Foreign arrivals may fall 20 percent in 2009
Foreign arrivals to Vietnam may fall 20 percent this year to only 3.3 million as a result of the global economic crisis and the influenza A (H1N1) scare, the Ministry of Culture, Sports and Tourism said Friday.
Minister Hoang Tuan Anh said the ministry had to lower the annual target as arrivals declined in the January-May period amid the economic downturn while the influenza scare emerged as a new deterrent.
The number of foreign arrivals fell 18.8 percent year-on-year to 1.6 million in the first five months this year. The number of visitors from key markets, including China, the US and South Korea, dropped by as much as 38 percent, figures from the General Statistics Office show.

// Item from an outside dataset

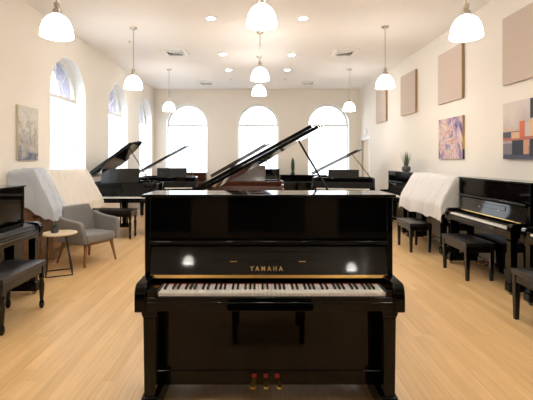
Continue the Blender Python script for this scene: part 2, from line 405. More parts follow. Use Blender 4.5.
# ------------------------------------------------------------------ upright pianos
WHITE_W = 1.2255/52
def upright(name, label, loc, rotz, case='ebony', top=1.21, keys='simple', lettering=False, compact=False, group=None, pedals=True, fall='char'):
    t = thing(name, label, 'upright piano', loc, rotz, group)
    m = M[case]; Wc = 1.445/2; b = .004
    for s in (-1, 1):
        MB().box(min(s*Wc, s*(Wc-.035)), max(s*Wc, s*(Wc-.035)), .2, .5, .05, top-.018).build('side_panel', m, t, bevel=b)
    MB().box(-Wc+.035, Wc-.035, .44, .49, .06, top-.03).build('back_panel', M['ebony_soft'] if case != 'walnut' else m, t)
    l = MB(); l.box(-.742, .742, .192, .36, top-.018, top); l.box(-.742, .742, .362, .505, top-.018, top)
    l.build('lid', m, t, bevel=.006, seg=3)
    z0 = .955 if not compact else .76
    MB().box(-Wc+.035, Wc-.035, .206, .228, z0, top-.019).build('upper_panel', m, t, bevel=.002)
    if not compact:
        sh = MB(); sh.prism([(.165,.930),(.172,.948),(.24,.955),(.24,.922),(.18,.922)], 'x', -Wc+.035, Wc-.035)
        sh.build('music_shelf', m, t, bevel=.003)
        # opened fallboard leaning against the panel
        fb = MB(); fb.prism([(.172,.733),(.192,.733),(.232,.905),(.218,.912),(.212,.908)], 'x', -Wc+.036, Wc-.036)
        f = fb.build('fallboard', M[fall], t, bevel=.003)
        dv = Vector((0, .040, .175)).normalized()             # up along the board
        def on(x, up, out=0): return Vector((x, .172, .733)) + dv*up + Vector((0, -dv.z, dv.y))*out
        def slab(x0, x1, u0, u1, thick, nm, mt, bev=0):
            q = MB(); V = []
            for o in (0, thick):
                V += [on(x0,u0,o), on(x1,u0,o), on(x1,u1,o), on(x0,u1,o)]
            q.add(V, [(0,3,2,1),(4,5,6,7),(0,1,5,4),(1,2,6,5),(2,3,7,6),(3,0,4,7)])
            return q.build(nm, mt, f, bevel=bev)
        slab(-Wc+.04, Wc-.04, .002, .019 if lettering else .011, .004, 'hinge_strip', M['brass'])
        if keys != 'none':
            slab(-.325, .315, .098, .150, .006, 'music_ledge', M[fall], .003)
            for x in (-.205, .195):
                slab(x-.02, x+.02, .092, .0965, .003, 'ledge_hinge', M['brass'])
        if lettering:
            cu = bpy.data.curves.new('letters', 'FONT'); cu.body = 'YAMAHA'; cu.size = .0425; cu.align_x = 'CENTER'
            cu.space_character = 1.75; cu.extrude = .0008; cu.offset = .0009
            tmp = bpy.data.objects.new('letters', cu); C.objects.link(tmp)
            dg = bpy.context.evaluated_depsgraph_get()
            me = bpy.data.meshes.new_from_object(tmp.evaluated_get(dg)); bpy.data.objects.remove(tmp)
            xs = [v.co.x for v in me.vertices]; k = .190/(max(xs)-min(xs)); cx = (max(xs)+min(xs))/2
            for v in me.vertices:
                x, y, z = v.co; v.co = on((x-cx)*k - .014, .043 + y*k*1.12, .0012 + z)
            me.materials.clear(); me.materials.append(M['gold'])
            o = bpy.data.objects.new('gold_lettering', me); C.objects.link(o); o.parent = f
    MB().box(-Wc, Wc, .004, .3, .605, .655).build('key_bed', m, t, bevel=.005)
    MB().box(-.66, .66, .008, .019, .650, .679).build('key_slip', m, t, bevel=.003)
    for s in (-1, 1):
        a, c = s*Wc, s*(Wc-.062)
        MB().prism([(0,.600),(-.002,.66),(.002,.705),(.014,.733),(.036,.748),(.2,.752),(.2,.600)], 'x', min(a,c), max(a,c)).build('arm', m, t, bevel=.006, seg=3)
        a, c = s*(Wc-.062), s*.616 + .012
        MB().box(min(a,c), max(a,c), .014, .185, .655, .715).build('key_block', m, t, bevel=.004)
    ko = .012
    if keys == 'full':
        wk = []
        for i in range(52):
            x0 = -.61275 + ko + i*WHITE_W
            q = MB(); q.box(x0+.0006, x0+WHITE_W-.0006, .020, .172, .681, .7005); q.build('white_key', M['ivory'], t, bevel=.0012, seg=1)
            if i < 51 and 'ABCDEFG'[i % 7] in 'ACDFG':
                sh = {'A':.0, 'C':-.0016, 'D':.0016, 'F':-.002, 'G':0}['ABCDEFG'[i % 7]]
                xc = x0 + WHITE_W + sh; q = MB()
                q.add([(xc-.0068,.074,.700),(xc+.0068,.074,.700),(xc+.0068,.172,.700),(xc-.0068,.172,.700),
                       (xc-.0056,.082,.7125),(xc+.0056,.082,.7125),(xc+.0056,.172,.7125),(xc-.0056,.172,.7125)],
                      [(0,3,2,1),(4,5,6,7),(0,1,5,4),(1,2,6,5),(2,3,7,6),(3,0,4,7)])
                q.build('black_key', M['black_key'], t, bevel=.001, seg=1)
        MB().box(-.612, .636, .167, .173, .7006, .704).build('felt_strip', M['felt'], t)
    elif keys == 'simple':
        wk = MB(); bk = MB()
        for i in range(52):
            x0 = -.61275 + ko + i*WHITE_W; wk.box(x0+.0006, x0+WHITE_W-.0006, .020, .172, .681, .7005)
            if i < 51 and 'ABCDEFG'[i % 7] in 'ACDFG': xc = x0+WHITE_W; bk.box(xc-.005, xc+.005, .072, .172, .7, .7125)
        kb = wk.build('keyboard', M['ivory'], t); bk.build('black_keys', M['black_key'], kb)
    else:
        MB().prism([(.02,.655),(.02,.70),(.05,.735),(.2,.75),(.2,.655)], 'x', -.66, .66).build('closed_fallboard', m, t, bevel=.004)
    MB().box(-Wc+.035, Wc-.035, .190, .208, .197, .606).build('lower_panel', m, t, bevel=.002)
    MB().box(-Wc+.035, Wc-.035, .184, .212, .112, .196).build('bottom_rail', m, t, bevel=.004)
    for s in (-1, 1):
        q = MB(); x = s*.648
        q.frustum((x,.062,.130), (.030,.032), (x,.062,.560), (.034,.036))
        q.frustum((x,.062,.560), (.034,.036), (x,.062,.585), (.042,.044)); q.box(x-.042, x+.042, .018, .106, .585, .605)
        lg = q.build('leg', m, t, bevel=.003)
        x = s*.647; q = MB()
        q.prism([(.010,.036),(.010,.100),(.022,.136),(.110,.138),(.20,.120),(.5,.110),(.5,.036)], 'x', x-.045, x+.045)
        q.build('toe_block', m, lg, bevel=.006)
        for y in (.05, .43):
            c = MB(); c.tube([(x-.014,y,.019),(x+.014,y,.019)], .019, 14); c.box(x-.02, x+.02, y-.012, y+.012, .024, .037)
            c.build('caster', M['steel'], lg)
    if pedals:
        for k in (-1, 0, 1):
            x = -.018 + k*.066; q = MB()
            pts = [(x,.20,.164),(x,.180,.164),(x,.160,.162),(x+k*.003,.140,.155),(x+k*.007,.118,.146),(x+k*.010,.100,.138)]
            wd = [.010,.010,.011,.014,.018,.012]
            V = []; F = []
            for (px,py,pz_), w_ in zip(pts, wd): V += [(px-w_,py,pz_-.005),(px+w_,py,pz_-.005),(px+w_,py,pz_+.005),(px-w_,py,pz_+.005)]
            for i in range(len(pts)-1):
                for j in range(4): F.append((i*4+j, i*4+(j+1)%4, i*4+4+(j+1)%4, i*4+4+j))
            F += [(0,1,2,3), tuple(range(len(V)-4, len(V)))]
            q.add(V, F); p = q.build('pedal', M['brass'], t, bevel=.002)
            MB().box(x-.0125, x+.0125, .170, .184, .158, .180).build('pedal_felt', M['felt'], p)
    return t

upright('upright_piano', 'large black upright piano in the middle with gold lettering and three brass pedals',
        (.0655, 2.13, 0), 0, top=1.213, keys='full', lettering=True)
RX, LX = 2.60, -2.30
upright('upright_piano', 'open black upright piano at right wall between the white sheet and the near piano',
        (RX, 4.83, 0), -PI/2, top=1.175)
upright('upright_piano', 'black upright piano at right edge of photo, only its key end showing',
        (RX, 3.24, 0), -PI/2, top=1.175)
upright('upright_piano', 'dark upright piano under the white sheet on the right',
        (RX+.06, 6.50, 0), -PI/2, top=1.12, keys='none')
upright('upright_piano', 'black upright piano by right wall with potted grass on its lid',
        (2.71, 8.18, 0), -PI/2, top=1.165)
upright('upright_piano', 'black upright piano at left edge of photo beside the round side table',
        (LX, 3.57, 0), PI/2, top=1.14, keys='none', compact=True)
upright('upright_piano', 'brown walnut upright piano under the sheets on the left',
        (-2.77, 6.16, 0), PI/2, case='walnut', top=1.20, keys='none', fall='walnut')
upright('upright_piano', 'black upright piano against back wall left of the small pointed plant',
        (-.04, 12.24, 0), 0, top=1.11, keys='none')
upright('upright_piano', 'low black upright piano at back wall with small pointed plant on top',
        (1.43, 12.24, 0), 0, top=.93, keys='none', compact=True)
upright('upright_piano', 'brown upright piano below the left back window',
        (-2.33, 12.24, 0), 0, case='mahog', top=1.0, keys='none', compact=True)

for x, lb in ((-1.98, 'on the left'), (.17, 'in the middle'), (2.28, 'on the right')):
    upright('upright_piano', 'black upright piano in a row behind the viewer, ' + lb, (x, -3.3, 0), 0, top=1.21, keys='none', compact=True)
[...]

The tourism sector, employing more than 10 percent of country’s workforce, planned to attract 4.3 million foreign visitors this year after arrivals increased 0.6 percent to 4.2 million in 2008.
Although the number of foreign tourists will fall, the sector’s revenues could remain unchanged thanks to the increasing number of domestic tourists, Anh said.
According to the Vietnam National Administration of Tourism (VNAT), the number of domestic tourists rose by 50 percent from a year earlier in the four months of implementing the Impressive Vietnam promotion campaign, launched in January and ending in September.
VNAT expects the tourism sector to earn VND65 trillion (US$3.65 billion) this year.
“Right now the focus is to increase the number of domestic tourists,” Anh said, adding local businesses should try to improve services in preparation for a recovery of the global tourism industry.
The London-based World Tourism & Travel Council estimated in March that global travel revenues will fall 3.6 percent this year, according to Bloomberg.